---------- Data ----------

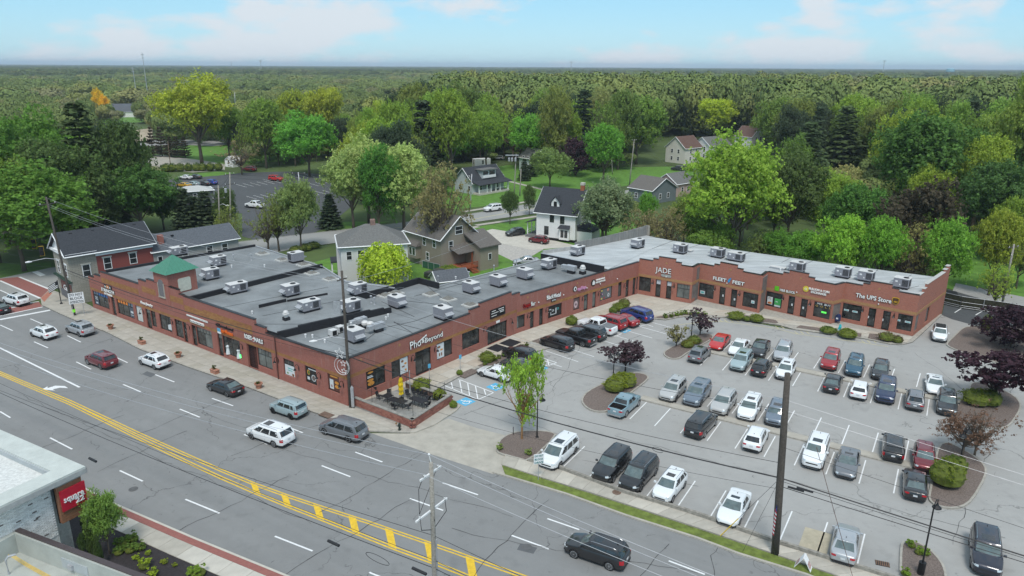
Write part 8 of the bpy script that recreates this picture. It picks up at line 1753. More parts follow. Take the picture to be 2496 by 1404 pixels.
for k,(x,y,w,h,c_) in enumerate(((300,1330,1.3,.7, 'mid'),(325,1318,1.3,.7, 'mid'),(318,1345,1.2,.6, 'mid'),(345,1338,1.1,.6, 'mid'),(290,1350,1.1,.5, 'mid'),(352,1385,1.2,.7, 'lime'),(372,1402,1.0,.6, 'lime'),(335,1362,.7,.35, 'lime'),(403,1372,.7,.3, 'yel'),(362,1352,.6,.3, 'lime'),(485,1402,1.6,.7, 'bright'),(425,1380,.5,.25, 'yel'))): shrub(x,y,w,h,c_,['leafy perennial clump, lowest left in the black bed', 'leafy perennial clump, top of the black bed', 'leafy perennial clump, centre of the black bed', 'leafy perennial clump, right in the black bed', 'leafy clump beside the low roof in the black bed', 'lime green mound at the low roof edge', 'second lime mound at the picture bottom', 'tiny lime seedling in the black bed', 'yellowish low plant near the footway', 'small lime plant in the middle of the black bed', 'bright bush at the bottom right of the black bed', 'smallest yellow plant near the footway'][k], 'perennials in the black bed', me_s2,z=.08)
def planter(px,py,kind,label):
 p = at(px,py,.12); r = thing('planter', label, 'planter', p,radians(-35), 'terracotta planters on the street footway')
 if kind == 'round': mb = MB(); mb.lathe([(.26,0),(.36,.45),(.46,.5),(.46,.62),(.40,.62),(.36,.52)],n=14)
 else: mb = MB(); mb.box((0,0,0),(1.0,.55,.38)); mb.box((0,0,.381),(1.08,.62,.08))
 mb.build('pot', m_terra,r); f = link('plants', me_s2,r,(0,0,.42)); f.scale = (.8,.7,.35 if kind == 'round' else .55); f.color = (*G_['olive'],1)
for x,y,k,l in ((270,802, 'round', 'round terracotta planter with yellow flowers, leftmost'),(346,838, 'box', 'rectangular planter, left one'),(435,871, 'round', 'round planter with withered plant in the middle'),(524,909, 'box', 'rectangular planter with leafy plant, right one'),(631,946, 'round', 'round planter nearest the street corner')): planter(x,y,k,l)
for (s0,s1,o0,o1,l) in ((21.6,23.6,.5,2.4, 'left black rubber mat at the glass entrance'),(24.0,26.2,.6,2.6, 'right black rubber mat at the glass entrance')): mb = MB(); F1a.box(mb,s0,s1,.125,.14,o0,o1,0,False); tag(mb.build('door_mat', m_black),l, 'mat')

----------

**Objective**
Return to the listing above and set it down exactly, leaving out its pictures.

**Result of this exercise**
Write part 8 of the bpy script that recreates this picture. It picks up at line 1753. More parts follow. Take the picture to be 2496 by 1404 pixels.
for k,(x,y,w,h,c_) in enumerate(((300,1330,1.3,.7, 'mid'),(325,1318,1.3,.7, 'mid'),(318,1345,1.2,.6, 'mid'),(345,1338,1.1,.6, 'mid'),(290,1350,1.1,.5, 'mid'),(352,1385,1.2,.7, 'lime'),(372,1402,1.0,.6, 'lime'),(335,1362,.7,.35, 'lime'),(403,1372,.7,.3, 'yel'),(362,1352,.6,.3, 'lime'),(485,1402,1.6,.7, 'bright'),(425,1380,.5,.25, 'yel'))): shrub(x,y,w,h,c_,['leafy perennial clump, lowest left in the black bed', 'leafy perennial clump, top of the black bed', 'leafy perennial clump, centre of the black bed', 'leafy perennial clump, right in the black bed', 'leafy clump beside the low roof in the black bed', 'lime green mound at the low roof edge', 'second lime mound at the picture bottom', 'tiny lime seedling in the black bed', 'yellowish low plant near the footway', 'small lime plant in the middle of the black bed', 'bright bush at the bottom right of the black bed', 'smallest yellow plant near the footway'][k], 'perennials in the black bed', me_s2,z=.08)
def planter(px,py,kind,label):
 p = at(px,py,.12); r = thing('planter', label, 'planter', p,radians(-35), 'terracotta planters on the street footway')
 if kind == 'round': mb = MB(); mb.lathe([(.26,0),(.36,.45),(.46,.5),(.46,.62),(.40,.62),(.36,.52)],n=14)
 else: mb = MB(); mb.box((0,0,0),(1.0,.55,.38)); mb.box((0,0,.381),(1.08,.62,.08))
 mb.build('pot', m_terra,r); f = link('plants', me_s2,r,(0,0,.42)); f.scale = (.8,.7,.35 if kind == 'round' else .55); f.color = (*G_['olive'],1)
for x,y,k,l in ((270,802, 'round', 'round terracotta planter with yellow flowers, leftmost'),(346,838, 'box', 'rectangular planter, left one'),(435,871, 'round', 'round planter with withered plant in the middle'),(524,909, 'box', 'rectangular planter with leafy plant, right one'),(631,946, 'round', 'round planter nearest the street corner')): planter(x,y,k,l)
for (s0,s1,o0,o1,l) in ((21.6,23.6,.5,2.4, 'left black rubber mat at the glass entrance'),(24.0,26.2,.6,2.6, 'right black rubber mat at the glass entrance')): mb = MB(); F1a.box(mb,s0,s1,.125,.14,o0,o1,0,False); tag(mb.build('door_mat', m_black),l, 'mat')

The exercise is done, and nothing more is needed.